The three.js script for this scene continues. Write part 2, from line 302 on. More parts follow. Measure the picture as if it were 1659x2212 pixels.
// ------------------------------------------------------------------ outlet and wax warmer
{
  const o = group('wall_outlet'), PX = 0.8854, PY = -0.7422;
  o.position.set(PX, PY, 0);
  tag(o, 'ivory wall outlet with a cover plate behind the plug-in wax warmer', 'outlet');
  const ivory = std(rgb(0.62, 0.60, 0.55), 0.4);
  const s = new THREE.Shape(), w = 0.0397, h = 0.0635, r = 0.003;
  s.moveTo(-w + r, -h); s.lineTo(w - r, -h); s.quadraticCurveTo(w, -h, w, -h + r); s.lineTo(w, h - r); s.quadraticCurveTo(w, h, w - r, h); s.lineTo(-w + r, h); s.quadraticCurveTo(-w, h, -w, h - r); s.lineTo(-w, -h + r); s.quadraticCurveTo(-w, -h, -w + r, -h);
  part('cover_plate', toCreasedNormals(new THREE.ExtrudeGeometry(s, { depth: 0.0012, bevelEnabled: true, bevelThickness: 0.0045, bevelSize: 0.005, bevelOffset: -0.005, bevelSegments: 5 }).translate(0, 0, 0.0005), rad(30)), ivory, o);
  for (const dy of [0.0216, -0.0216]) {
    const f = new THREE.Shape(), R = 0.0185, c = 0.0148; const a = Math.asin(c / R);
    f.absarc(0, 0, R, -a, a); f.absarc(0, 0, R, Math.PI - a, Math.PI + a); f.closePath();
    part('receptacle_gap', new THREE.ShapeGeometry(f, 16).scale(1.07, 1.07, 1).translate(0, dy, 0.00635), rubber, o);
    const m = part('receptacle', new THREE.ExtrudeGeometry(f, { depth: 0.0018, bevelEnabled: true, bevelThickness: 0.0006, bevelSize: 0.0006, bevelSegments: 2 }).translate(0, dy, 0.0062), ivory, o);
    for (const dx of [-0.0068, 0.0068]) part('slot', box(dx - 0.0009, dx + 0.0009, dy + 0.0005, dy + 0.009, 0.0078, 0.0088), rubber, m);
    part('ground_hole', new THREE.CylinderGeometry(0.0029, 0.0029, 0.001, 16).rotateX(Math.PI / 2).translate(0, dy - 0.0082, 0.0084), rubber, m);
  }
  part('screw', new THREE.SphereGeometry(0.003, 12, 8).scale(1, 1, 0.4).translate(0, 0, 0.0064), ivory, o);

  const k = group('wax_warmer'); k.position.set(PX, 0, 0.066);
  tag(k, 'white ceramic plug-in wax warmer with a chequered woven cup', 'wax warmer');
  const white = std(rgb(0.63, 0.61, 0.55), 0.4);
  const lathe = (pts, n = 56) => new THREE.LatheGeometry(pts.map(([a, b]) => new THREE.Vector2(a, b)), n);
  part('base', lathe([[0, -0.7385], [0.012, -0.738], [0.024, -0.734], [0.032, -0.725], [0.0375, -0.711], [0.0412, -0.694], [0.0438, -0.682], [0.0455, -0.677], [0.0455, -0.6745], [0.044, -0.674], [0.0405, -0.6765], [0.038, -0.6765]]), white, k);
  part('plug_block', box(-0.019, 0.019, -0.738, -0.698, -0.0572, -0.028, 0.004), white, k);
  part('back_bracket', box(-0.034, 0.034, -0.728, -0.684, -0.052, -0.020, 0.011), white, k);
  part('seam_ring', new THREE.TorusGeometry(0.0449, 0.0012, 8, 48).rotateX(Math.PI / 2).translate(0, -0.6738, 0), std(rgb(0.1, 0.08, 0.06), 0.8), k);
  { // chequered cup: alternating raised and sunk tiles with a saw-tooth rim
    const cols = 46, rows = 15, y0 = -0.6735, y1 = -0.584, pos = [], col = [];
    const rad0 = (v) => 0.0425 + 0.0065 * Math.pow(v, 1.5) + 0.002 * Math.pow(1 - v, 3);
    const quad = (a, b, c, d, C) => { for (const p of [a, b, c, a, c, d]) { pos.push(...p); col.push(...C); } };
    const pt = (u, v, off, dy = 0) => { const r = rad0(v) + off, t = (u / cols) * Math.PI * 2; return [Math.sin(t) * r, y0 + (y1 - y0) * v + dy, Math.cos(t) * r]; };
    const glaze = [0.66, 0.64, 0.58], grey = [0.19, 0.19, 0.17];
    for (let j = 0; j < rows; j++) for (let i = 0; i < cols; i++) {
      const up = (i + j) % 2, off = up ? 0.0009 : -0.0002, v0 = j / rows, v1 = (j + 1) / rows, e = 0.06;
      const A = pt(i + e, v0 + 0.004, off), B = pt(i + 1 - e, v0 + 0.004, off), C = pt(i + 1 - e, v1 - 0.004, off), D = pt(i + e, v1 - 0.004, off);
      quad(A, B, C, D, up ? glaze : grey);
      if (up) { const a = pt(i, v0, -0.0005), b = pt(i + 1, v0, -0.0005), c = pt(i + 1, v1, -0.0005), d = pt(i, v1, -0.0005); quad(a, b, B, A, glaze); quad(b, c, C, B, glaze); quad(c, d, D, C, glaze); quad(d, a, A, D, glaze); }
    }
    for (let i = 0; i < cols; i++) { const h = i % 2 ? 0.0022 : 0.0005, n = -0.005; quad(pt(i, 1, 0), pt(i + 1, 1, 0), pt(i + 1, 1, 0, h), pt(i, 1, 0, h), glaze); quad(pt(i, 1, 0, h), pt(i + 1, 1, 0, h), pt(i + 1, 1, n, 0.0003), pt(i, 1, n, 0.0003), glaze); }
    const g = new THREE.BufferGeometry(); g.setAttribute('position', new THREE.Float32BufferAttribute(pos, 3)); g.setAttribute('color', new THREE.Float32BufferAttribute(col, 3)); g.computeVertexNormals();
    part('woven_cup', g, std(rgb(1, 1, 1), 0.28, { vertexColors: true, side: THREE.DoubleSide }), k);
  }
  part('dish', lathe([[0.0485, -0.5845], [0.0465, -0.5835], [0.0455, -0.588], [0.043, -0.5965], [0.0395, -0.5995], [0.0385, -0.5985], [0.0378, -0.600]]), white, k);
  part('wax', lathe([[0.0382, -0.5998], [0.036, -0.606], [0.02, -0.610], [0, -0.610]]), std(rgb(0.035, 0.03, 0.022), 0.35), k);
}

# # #

■ PROBLEM STATEMENT
Copy each line of the data above without altering a single character.

■ EXERCISE RESPONSE
The three.js script for this scene continues. Write part 2, from line 302 on. More parts follow. Measure the picture as if it were 1659x2212 pixels.
// ------------------------------------------------------------------ outlet and wax warmer
{
  const o = group('wall_outlet'), PX = 0.8854, PY = -0.7422;
  o.position.set(PX, PY, 0);
  tag(o, 'ivory wall outlet with a cover plate behind the plug-in wax warmer', 'outlet');
  const ivory = std(rgb(0.62, 0.60, 0.55), 0.4);
  const s = new THREE.Shape(), w = 0.0397, h = 0.0635, r = 0.003;
  s.moveTo(-w + r, -h); s.lineTo(w - r, -h); s.quadraticCurveTo(w, -h, w, -h + r); s.lineTo(w, h - r); s.quadraticCurveTo(w, h, w - r, h); s.lineTo(-w + r, h); s.quadraticCurveTo(-w, h, -w, h - r); s.lineTo(-w, -h + r); s.quadraticCurveTo(-w, -h, -w + r, -h);
  part('cover_plate', toCreasedNormals(new THREE.ExtrudeGeometry(s, { depth: 0.0012, bevelEnabled: true, bevelThickness: 0.0045, bevelSize: 0.005, bevelOffset: -0.005, bevelSegments: 5 }).translate(0, 0, 0.0005), rad(30)), ivory, o);
  for (const dy of [0.0216, -0.0216]) {
    const f = new THREE.Shape(), R = 0.0185, c = 0.0148; const a = Math.asin(c / R);
    f.absarc(0, 0, R, -a, a); f.absarc(0, 0, R, Math.PI - a, Math.PI + a); f.closePath();
    part('receptacle_gap', new THREE.ShapeGeometry(f, 16).scale(1.07, 1.07, 1).translate(0, dy, 0.00635), rubber, o);
    const m = part('receptacle', new THREE.ExtrudeGeometry(f, { depth: 0.0018, bevelEnabled: true, bevelThickness: 0.0006, bevelSize: 0.0006, bevelSegments: 2 }).translate(0, dy, 0.0062), ivory, o);
    for (const dx of [-0.0068, 0.0068]) part('slot', box(dx - 0.0009, dx + 0.0009, dy + 0.0005, dy + 0.009, 0.0078, 0.0088), rubber, m);
    part('ground_hole', new THREE.CylinderGeometry(0.0029, 0.0029, 0.001, 16).rotateX(Math.PI / 2).translate(0, dy - 0.0082, 0.0084), rubber, m);
  }
  part('screw', new THREE.SphereGeometry(0.003, 12, 8).scale(1, 1, 0.4).translate(0, 0, 0.0064), ivory, o);

  const k = group('wax_warmer'); k.position.set(PX, 0, 0.066);
  tag(k, 'white ceramic plug-in wax warmer with a chequered woven cup', 'wax warmer');
  const white = std(rgb(0.63, 0.61, 0.55), 0.4);
  const lathe = (pts, n = 56) => new THREE.LatheGeometry(pts.map(([a, b]) => new THREE.Vector2(a, b)), n);
  part('base', lathe([[0, -0.7385], [0.012, -0.738], [0.024, -0.734], [0.032, -0.725], [0.0375, -0.711], [0.0412, -0.694], [0.0438, -0.682], [0.0455, -0.677], [0.0455, -0.6745], [0.044, -0.674], [0.0405, -0.6765], [0.038, -0.6765]]), white, k);
  part('plug_block', box(-0.019, 0.019, -0.738, -0.698, -0.0572, -0.028, 0.004), white, k);
  part('back_bracket', box(-0.034, 0.034, -0.728, -0.684, -0.052, -0.020, 0.011), white, k);
  part('seam_ring', new THREE.TorusGeometry(0.0449, 0.0012, 8, 48).rotateX(Math.PI / 2).translate(0, -0.6738, 0), std(rgb(0.1, 0.08, 0.06), 0.8), k);
  { // chequered cup: alternating raised and sunk tiles with a saw-tooth rim
    const cols = 46, rows = 15, y0 = -0.6735, y1 = -0.584, pos = [], col = [];
    const rad0 = (v) => 0.0425 + 0.0065 * Math.pow(v, 1.5) + 0.002 * Math.pow(1 - v, 3);
    const quad = (a, b, c, d, C) => { for (const p of [a, b, c, a, c, d]) { pos.push(...p); col.push(...C); } };
    const pt = (u, v, off, dy = 0) => { const r = rad0(v) + off, t = (u / cols) * Math.PI * 2; return [Math.sin(t) * r, y0 + (y1 - y0) * v + dy, Math.cos(t) * r]; };
    const glaze = [0.66, 0.64, 0.58], grey = [0.19, 0.19, 0.17];
    for (let j = 0; j < rows; j++) for (let i = 0; i < cols; i++) {
      const up = (i + j) % 2, off = up ? 0.0009 : -0.0002, v0 = j / rows, v1 = (j + 1) / rows, e = 0.06;
      const A = pt(i + e, v0 + 0.004, off), B = pt(i + 1 - e, v0 + 0.004, off), C = pt(i + 1 - e, v1 - 0.004, off), D = pt(i + e, v1 - 0.004, off);
      quad(A, B, C, D, up ? glaze : grey);
      if (up) { const a = pt(i, v0, -0.0005), b = pt(i + 1, v0, -0.0005), c = pt(i + 1, v1, -0.0005), d = pt(i, v1, -0.0005); quad(a, b, B, A, glaze); quad(b, c, C, B, glaze); quad(c, d, D, C, glaze); quad(d, a, A, D, glaze); }
    }
    for (let i = 0; i < cols; i++) { const h = i % 2 ? 0.0022 : 0.0005, n = -0.005; quad(pt(i, 1, 0), pt(i + 1, 1, 0), pt(i + 1, 1, 0, h), pt(i, 1, 0, h), glaze); quad(pt(i, 1, 0, h), pt(i + 1, 1, 0, h), pt(i + 1, 1, n, 0.0003), pt(i, 1, n, 0.0003), glaze); }
    const g = new THREE.BufferGeometry(); g.setAttribute('position', new THREE.Float32BufferAttribute(pos, 3)); g.setAttribute('color', new THREE.Float32BufferAttribute(col, 3)); g.computeVertexNormals();
    part('woven_cup', g, std(rgb(1, 1, 1), 0.28, { vertexColors: true, side: THREE.DoubleSide }), k);
  }
  part('dish', lathe([[0.0485, -0.5845], [0.0465, -0.5835], [0.0455, -0.588], [0.043, -0.5965], [0.0395, -0.5995], [0.0385, -0.5985], [0.0378, -0.600]]), white, k);
  part('wax', lathe([[0.0382, -0.5998], [0.036, -0.606], [0.02, -0.610], [0, -0.610]]), std(rgb(0.035, 0.03, 0.022), 0.35), k);
}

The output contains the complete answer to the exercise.